• [YOUR TASK]:
Gather each line in the entries that includes the string "follow".

-- begin --

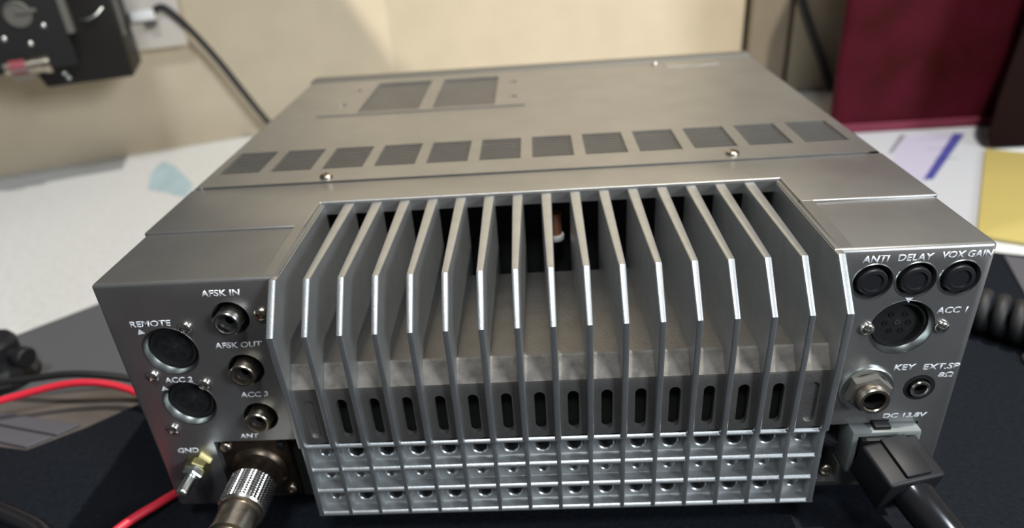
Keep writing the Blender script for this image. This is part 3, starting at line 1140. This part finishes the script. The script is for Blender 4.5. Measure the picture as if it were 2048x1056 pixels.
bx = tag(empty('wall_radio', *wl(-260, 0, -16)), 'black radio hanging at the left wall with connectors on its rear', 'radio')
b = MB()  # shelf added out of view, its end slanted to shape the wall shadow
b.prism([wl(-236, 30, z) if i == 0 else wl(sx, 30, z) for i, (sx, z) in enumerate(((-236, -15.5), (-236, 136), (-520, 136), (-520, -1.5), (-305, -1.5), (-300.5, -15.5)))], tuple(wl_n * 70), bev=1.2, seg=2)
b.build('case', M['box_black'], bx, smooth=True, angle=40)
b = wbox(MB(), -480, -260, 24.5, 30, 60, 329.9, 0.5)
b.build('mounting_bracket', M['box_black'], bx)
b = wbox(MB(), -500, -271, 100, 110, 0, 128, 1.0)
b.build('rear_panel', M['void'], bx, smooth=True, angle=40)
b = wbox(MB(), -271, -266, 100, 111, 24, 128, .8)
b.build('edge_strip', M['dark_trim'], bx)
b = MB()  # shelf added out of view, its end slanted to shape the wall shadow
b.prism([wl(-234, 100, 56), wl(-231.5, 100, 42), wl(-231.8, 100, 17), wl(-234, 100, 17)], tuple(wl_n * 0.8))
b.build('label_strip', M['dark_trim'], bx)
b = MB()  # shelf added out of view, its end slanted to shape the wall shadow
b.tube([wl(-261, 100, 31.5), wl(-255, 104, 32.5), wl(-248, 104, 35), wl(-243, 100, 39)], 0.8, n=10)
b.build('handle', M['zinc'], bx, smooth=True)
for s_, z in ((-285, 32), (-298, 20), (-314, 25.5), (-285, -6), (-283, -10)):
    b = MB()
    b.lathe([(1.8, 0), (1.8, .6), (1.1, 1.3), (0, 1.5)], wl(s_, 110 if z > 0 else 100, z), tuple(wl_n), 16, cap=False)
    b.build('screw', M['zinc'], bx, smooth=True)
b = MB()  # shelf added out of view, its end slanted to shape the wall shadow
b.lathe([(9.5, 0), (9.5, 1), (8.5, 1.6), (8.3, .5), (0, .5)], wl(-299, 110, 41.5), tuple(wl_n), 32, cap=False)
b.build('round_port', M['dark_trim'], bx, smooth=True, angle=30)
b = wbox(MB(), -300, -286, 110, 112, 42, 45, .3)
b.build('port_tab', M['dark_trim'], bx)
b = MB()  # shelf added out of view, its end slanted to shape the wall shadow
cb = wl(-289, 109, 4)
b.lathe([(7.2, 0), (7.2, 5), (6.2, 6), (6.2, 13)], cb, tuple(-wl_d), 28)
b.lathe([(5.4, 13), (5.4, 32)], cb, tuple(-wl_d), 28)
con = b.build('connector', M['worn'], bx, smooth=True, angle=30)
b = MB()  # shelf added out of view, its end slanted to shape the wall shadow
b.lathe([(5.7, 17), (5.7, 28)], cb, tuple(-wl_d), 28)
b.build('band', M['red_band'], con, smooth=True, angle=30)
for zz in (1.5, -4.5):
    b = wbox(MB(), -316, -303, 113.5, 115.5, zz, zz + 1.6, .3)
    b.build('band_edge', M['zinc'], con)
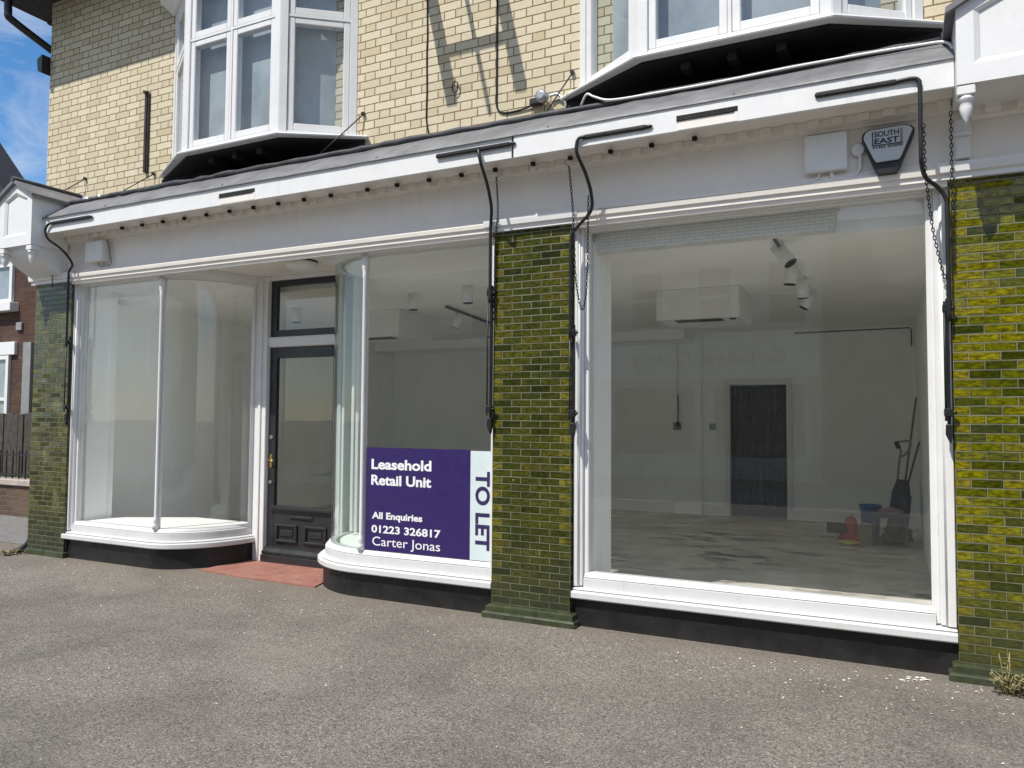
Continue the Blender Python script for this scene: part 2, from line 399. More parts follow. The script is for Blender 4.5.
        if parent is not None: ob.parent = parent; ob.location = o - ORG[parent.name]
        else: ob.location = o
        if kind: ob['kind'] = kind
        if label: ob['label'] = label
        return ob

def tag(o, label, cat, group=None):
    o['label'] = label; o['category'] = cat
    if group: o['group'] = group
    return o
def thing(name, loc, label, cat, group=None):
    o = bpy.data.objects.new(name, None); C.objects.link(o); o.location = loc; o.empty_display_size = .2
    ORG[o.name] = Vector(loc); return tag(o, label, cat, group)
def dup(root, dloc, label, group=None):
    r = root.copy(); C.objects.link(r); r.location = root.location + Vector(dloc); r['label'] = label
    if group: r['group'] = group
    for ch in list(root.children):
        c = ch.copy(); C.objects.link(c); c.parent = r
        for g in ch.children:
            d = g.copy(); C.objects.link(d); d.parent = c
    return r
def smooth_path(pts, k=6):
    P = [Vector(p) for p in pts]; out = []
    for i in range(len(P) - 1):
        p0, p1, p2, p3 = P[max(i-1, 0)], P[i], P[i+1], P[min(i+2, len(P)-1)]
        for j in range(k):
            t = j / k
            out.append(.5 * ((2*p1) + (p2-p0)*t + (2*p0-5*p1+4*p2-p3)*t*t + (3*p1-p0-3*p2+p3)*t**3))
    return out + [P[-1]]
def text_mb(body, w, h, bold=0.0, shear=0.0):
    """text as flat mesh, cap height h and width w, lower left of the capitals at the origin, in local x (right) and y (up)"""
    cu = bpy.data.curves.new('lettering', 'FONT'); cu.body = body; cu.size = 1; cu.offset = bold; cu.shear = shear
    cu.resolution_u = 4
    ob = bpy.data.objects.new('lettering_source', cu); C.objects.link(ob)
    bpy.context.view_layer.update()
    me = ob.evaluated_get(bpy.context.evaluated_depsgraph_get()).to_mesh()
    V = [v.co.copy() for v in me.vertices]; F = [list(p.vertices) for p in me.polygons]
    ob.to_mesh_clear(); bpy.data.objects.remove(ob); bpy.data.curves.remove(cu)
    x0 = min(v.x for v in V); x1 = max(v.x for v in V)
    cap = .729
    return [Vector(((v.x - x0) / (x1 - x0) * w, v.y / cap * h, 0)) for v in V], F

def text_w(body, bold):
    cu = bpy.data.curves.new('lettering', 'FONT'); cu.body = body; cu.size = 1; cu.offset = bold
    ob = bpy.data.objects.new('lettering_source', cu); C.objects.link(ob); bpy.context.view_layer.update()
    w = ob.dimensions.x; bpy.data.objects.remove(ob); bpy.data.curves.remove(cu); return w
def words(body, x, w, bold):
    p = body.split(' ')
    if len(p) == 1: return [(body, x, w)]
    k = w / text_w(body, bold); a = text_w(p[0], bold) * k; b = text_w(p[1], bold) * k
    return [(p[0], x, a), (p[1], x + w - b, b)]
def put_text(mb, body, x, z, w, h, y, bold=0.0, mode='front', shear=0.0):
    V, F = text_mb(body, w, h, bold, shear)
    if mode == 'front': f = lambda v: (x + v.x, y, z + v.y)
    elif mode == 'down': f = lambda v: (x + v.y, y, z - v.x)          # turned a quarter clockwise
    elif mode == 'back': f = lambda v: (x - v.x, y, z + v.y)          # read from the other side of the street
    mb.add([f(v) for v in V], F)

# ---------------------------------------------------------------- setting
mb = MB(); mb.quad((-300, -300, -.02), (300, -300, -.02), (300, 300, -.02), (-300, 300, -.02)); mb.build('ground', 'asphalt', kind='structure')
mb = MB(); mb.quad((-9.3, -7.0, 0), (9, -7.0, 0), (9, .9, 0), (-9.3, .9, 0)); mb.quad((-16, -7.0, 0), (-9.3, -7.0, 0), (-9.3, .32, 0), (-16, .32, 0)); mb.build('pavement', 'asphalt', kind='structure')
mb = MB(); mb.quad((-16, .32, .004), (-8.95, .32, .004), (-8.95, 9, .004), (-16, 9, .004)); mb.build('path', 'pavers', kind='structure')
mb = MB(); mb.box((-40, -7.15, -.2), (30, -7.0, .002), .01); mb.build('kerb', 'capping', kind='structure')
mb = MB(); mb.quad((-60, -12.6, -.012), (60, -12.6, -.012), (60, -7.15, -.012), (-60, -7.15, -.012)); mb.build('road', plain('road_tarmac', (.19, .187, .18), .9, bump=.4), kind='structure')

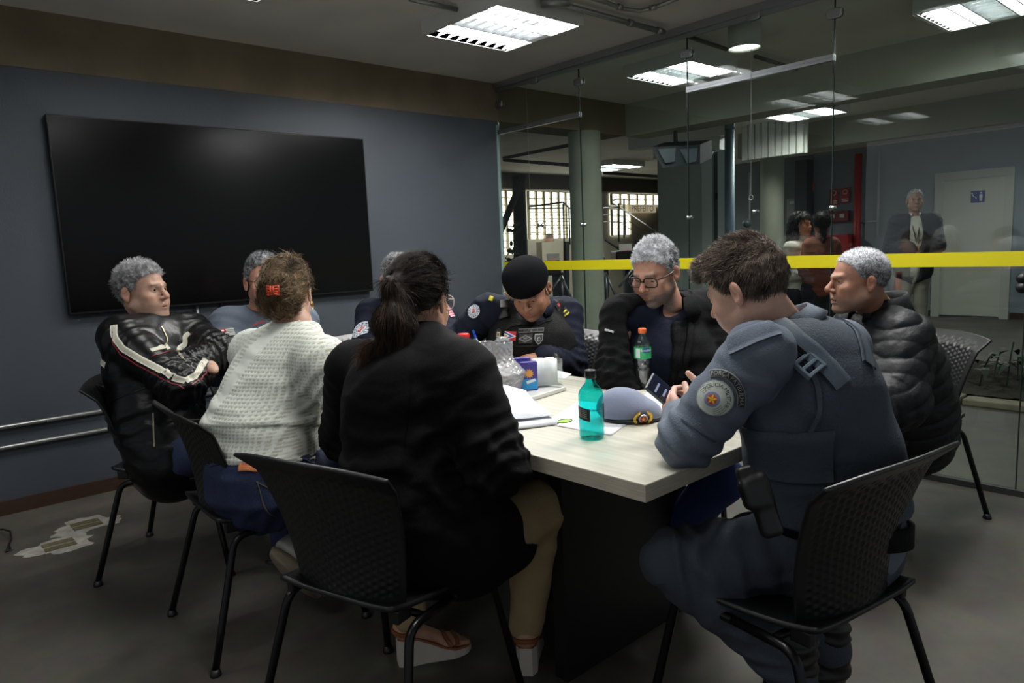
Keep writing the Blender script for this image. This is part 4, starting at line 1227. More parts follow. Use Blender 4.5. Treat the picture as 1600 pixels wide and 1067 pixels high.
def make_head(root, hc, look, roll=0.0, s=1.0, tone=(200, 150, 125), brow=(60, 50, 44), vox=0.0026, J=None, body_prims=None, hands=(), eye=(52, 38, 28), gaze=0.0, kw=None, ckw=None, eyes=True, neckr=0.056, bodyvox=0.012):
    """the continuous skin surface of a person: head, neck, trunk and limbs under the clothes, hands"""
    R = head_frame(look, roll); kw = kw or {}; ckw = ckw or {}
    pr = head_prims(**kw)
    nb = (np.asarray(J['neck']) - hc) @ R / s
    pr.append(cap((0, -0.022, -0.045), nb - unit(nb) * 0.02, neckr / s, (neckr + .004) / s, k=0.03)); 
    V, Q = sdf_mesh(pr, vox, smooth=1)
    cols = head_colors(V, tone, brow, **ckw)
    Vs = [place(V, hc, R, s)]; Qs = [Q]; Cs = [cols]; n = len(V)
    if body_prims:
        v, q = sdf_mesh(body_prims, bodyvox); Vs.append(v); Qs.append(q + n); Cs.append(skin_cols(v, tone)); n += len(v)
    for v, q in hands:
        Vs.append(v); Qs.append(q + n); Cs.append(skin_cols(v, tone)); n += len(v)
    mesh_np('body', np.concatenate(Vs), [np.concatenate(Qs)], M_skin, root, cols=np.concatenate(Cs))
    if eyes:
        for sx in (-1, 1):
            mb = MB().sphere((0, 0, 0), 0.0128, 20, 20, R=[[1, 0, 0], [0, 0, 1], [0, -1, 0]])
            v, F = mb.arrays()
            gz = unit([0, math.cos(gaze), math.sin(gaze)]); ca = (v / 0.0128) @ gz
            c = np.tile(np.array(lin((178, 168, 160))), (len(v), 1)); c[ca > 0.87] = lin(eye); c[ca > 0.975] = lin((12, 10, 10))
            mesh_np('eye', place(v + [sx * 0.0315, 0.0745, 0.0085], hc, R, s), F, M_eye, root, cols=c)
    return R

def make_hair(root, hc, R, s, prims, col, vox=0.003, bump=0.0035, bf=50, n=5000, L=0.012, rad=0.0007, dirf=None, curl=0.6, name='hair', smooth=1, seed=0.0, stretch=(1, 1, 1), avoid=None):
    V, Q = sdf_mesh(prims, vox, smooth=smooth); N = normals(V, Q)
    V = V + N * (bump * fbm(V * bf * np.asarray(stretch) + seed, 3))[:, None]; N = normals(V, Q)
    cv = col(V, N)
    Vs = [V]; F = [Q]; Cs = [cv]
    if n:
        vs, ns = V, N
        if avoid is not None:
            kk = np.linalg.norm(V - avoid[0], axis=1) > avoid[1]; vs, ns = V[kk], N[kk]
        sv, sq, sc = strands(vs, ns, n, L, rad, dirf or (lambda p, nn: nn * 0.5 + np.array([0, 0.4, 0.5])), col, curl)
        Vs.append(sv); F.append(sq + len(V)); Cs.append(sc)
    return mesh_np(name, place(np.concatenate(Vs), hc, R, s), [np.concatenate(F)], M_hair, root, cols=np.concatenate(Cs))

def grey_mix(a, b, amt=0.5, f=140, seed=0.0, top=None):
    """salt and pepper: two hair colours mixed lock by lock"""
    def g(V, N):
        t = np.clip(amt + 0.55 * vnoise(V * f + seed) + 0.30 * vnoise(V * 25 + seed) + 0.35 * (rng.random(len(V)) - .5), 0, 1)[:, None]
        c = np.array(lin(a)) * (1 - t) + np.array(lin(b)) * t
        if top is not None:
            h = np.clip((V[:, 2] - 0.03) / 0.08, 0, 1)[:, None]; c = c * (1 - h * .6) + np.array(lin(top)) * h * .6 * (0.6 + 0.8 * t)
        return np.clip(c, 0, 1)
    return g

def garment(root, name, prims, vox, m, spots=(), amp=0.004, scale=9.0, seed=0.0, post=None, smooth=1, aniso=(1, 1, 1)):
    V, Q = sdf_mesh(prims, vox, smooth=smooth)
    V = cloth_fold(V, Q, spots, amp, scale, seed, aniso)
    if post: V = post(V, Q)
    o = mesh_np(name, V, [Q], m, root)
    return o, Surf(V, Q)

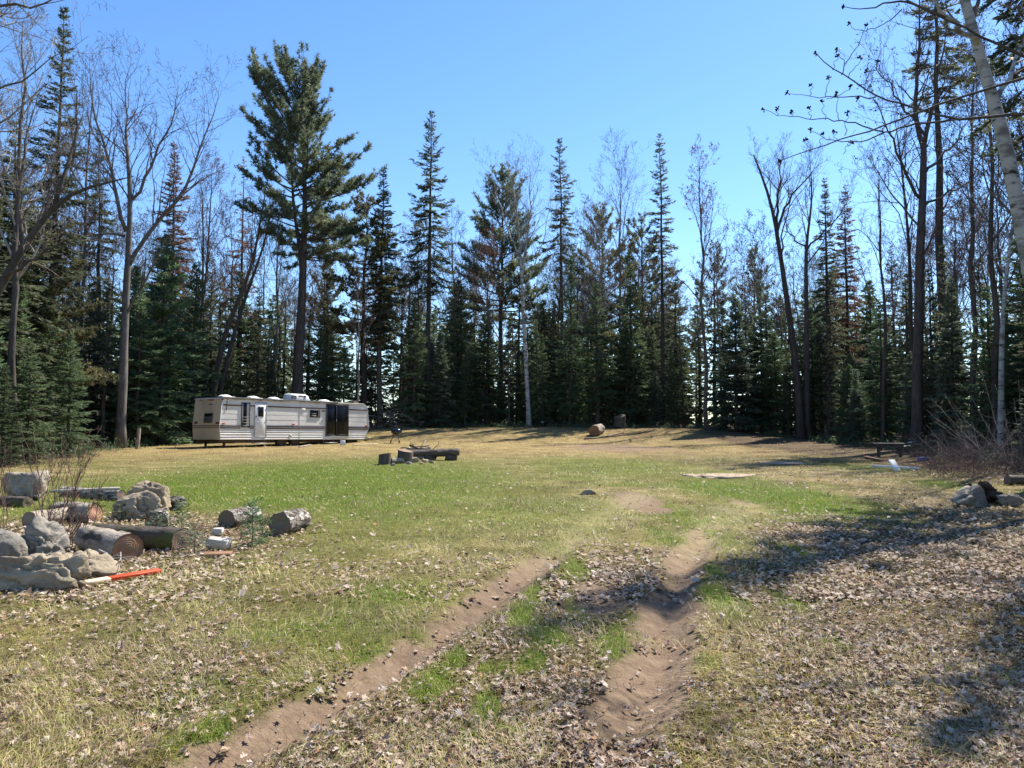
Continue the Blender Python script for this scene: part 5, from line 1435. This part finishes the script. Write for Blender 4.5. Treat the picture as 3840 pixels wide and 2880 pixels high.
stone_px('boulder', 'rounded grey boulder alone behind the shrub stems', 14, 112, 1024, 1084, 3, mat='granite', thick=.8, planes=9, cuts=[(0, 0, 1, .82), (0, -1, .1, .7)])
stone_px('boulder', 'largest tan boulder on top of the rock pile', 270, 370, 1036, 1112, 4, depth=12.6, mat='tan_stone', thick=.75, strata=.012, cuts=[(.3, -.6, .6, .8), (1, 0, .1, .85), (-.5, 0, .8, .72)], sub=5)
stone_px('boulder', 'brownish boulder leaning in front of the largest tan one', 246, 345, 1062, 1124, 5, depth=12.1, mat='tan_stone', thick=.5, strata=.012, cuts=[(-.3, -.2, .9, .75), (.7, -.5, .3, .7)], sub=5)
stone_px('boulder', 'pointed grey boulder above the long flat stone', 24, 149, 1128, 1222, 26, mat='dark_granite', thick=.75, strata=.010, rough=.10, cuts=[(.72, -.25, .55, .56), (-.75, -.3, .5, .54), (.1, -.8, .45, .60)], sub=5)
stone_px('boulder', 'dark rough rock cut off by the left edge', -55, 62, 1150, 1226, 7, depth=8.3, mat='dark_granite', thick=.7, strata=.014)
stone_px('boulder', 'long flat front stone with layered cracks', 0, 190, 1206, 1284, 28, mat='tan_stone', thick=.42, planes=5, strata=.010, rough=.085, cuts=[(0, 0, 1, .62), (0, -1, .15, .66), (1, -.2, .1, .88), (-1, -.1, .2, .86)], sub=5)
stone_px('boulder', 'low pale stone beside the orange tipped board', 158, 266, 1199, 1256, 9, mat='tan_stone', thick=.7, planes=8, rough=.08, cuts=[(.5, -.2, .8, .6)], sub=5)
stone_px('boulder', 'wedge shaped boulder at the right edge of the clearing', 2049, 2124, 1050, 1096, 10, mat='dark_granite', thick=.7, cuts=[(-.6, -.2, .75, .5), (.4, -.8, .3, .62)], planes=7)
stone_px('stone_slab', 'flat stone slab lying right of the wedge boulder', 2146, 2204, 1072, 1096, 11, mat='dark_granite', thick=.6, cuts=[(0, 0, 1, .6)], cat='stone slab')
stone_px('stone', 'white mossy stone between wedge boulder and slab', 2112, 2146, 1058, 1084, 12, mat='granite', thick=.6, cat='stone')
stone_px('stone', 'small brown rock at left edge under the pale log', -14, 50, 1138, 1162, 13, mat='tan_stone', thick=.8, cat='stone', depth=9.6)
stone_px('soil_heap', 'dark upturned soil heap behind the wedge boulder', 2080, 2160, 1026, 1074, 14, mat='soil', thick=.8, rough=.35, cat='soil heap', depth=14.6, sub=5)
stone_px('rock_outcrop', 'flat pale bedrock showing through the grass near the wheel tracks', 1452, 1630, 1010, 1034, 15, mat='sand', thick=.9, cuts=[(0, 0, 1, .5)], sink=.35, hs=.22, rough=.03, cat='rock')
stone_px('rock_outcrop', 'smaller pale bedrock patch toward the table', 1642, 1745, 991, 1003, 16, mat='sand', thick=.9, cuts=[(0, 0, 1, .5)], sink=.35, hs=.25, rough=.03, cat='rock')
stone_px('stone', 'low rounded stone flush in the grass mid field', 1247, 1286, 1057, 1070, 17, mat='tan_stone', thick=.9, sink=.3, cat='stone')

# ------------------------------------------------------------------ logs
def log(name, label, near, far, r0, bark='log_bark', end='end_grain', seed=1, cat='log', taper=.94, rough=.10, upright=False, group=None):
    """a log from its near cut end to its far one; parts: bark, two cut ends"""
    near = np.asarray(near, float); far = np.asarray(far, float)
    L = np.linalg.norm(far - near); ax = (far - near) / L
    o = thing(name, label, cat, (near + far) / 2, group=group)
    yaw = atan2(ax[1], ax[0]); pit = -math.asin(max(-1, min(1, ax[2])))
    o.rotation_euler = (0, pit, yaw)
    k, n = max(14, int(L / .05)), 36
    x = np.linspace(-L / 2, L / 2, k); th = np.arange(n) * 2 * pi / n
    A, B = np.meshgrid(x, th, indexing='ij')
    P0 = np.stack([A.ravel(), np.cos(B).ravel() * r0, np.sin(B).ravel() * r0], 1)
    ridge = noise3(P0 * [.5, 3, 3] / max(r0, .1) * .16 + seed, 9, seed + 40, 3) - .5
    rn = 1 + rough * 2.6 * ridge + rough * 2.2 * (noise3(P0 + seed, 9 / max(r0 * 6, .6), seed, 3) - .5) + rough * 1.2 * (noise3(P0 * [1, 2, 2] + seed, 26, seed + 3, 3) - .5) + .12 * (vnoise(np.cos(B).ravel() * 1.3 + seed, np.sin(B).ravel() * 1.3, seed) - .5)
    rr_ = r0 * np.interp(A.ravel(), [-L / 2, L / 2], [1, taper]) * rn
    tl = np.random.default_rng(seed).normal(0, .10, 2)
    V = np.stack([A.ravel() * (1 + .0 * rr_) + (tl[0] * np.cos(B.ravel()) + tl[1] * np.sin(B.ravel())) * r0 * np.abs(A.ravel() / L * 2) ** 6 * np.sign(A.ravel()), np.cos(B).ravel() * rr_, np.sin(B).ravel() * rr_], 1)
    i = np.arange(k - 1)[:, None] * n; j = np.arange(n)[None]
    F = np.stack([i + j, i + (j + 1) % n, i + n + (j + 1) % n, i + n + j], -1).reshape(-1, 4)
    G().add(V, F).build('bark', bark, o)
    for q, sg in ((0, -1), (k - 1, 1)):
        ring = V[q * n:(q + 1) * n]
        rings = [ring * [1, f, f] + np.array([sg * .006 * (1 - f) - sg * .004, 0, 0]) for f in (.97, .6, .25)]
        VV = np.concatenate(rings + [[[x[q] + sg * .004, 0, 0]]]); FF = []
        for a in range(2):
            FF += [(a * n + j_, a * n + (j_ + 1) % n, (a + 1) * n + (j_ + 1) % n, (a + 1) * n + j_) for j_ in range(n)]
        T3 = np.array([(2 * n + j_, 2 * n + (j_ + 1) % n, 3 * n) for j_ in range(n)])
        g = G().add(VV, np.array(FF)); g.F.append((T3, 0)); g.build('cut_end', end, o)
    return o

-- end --

• [THE ANSWER]:
Continue the Blender Python script for this scene: part 2, from line 399. More parts follow. The script is for Blender 4.5.
Keep writing the Blender script for this image. This is part 4, starting at line 1227. More parts follow. Use Blender 4.5. Treat the picture as 1600 pixels wide and 1067 pixels high.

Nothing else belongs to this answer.